UK looking to make noise against No. 23 UCSB

By Chris Angolia

UK baseball fans may have briefly fallen in love with the UC Santa Barbara baseball program last May as the Gauchos swept Louisville in the NCAA Super Regionals, denying the Cats’ rivals a berth in the College World Series, but that love will soon turn come Friday.

Ranked as the No. 23 team in the country by D1baseball.com, the Gauchos are heading east to face Nick Mingione’s club for a weekend series that begins on Friday. 

The Cats are coming off of back to back wins over in-state rivals Eastern and Western Kentucky by a combined 27 runs.  Despite a 4-5 start to the season, UK has played as if the cob webs are off, having won four of its last five games and having scored 67 runs over the last five.

“It (offense) just takes time,” Mingione said after Wednesday’s win.

As for the Gauchos, they have struggled a bit out of the gate and are off to a 4-4 start in 2017 after high expectations coming in to the season.  Despite the struggles for UCSB, they have managed to have the Cats’ number in the few games that these two schools have played, leading the overall series 3-1.

Last year the Gauchos grabbed a 11-4 victory over the Cats and in 2015, took two of three from UK in the first ever matchups with the two ball-clubs.

UK is looking to make its presence felt on the national scene despite the early struggles, and one guy who will play a big role in that is junior second baseman Riley Mahan.

Mahan leads the team with 14 RBIs this year, and is already just 18 RBI away from matching his total from all of last season.
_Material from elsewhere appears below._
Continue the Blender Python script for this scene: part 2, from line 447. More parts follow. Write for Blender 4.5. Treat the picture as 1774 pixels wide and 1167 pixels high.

As a junior, this is Mahan’s third consecutive year facing the Gauchos, and he is well aware of how challenging this weekend will be.

“My first two years here we played UCSB and they are always the most fundamentally sound team,” Mahan said. “They do it all really well, they are a great team.”

A team that is the caliber and has the prestige that UCSB does, is going to be hungry especially because they have not exactly gotten off to a great start. However, UK is going to be hungry in coach Mingione’s first ever home weekend series, and a series victory over a team that went to Omaha last year would be as good a start as a coach could ask for to his home career.

“For us, we just need to come out and play our game,” Mahan said. “We can’t worry about how good they have been in the past, how good they are this year, what they are ranked. We need to come out and put good at bats together and our pitchers need to come out and throw strikes and just pound the zone and we will try to pull out some wins.”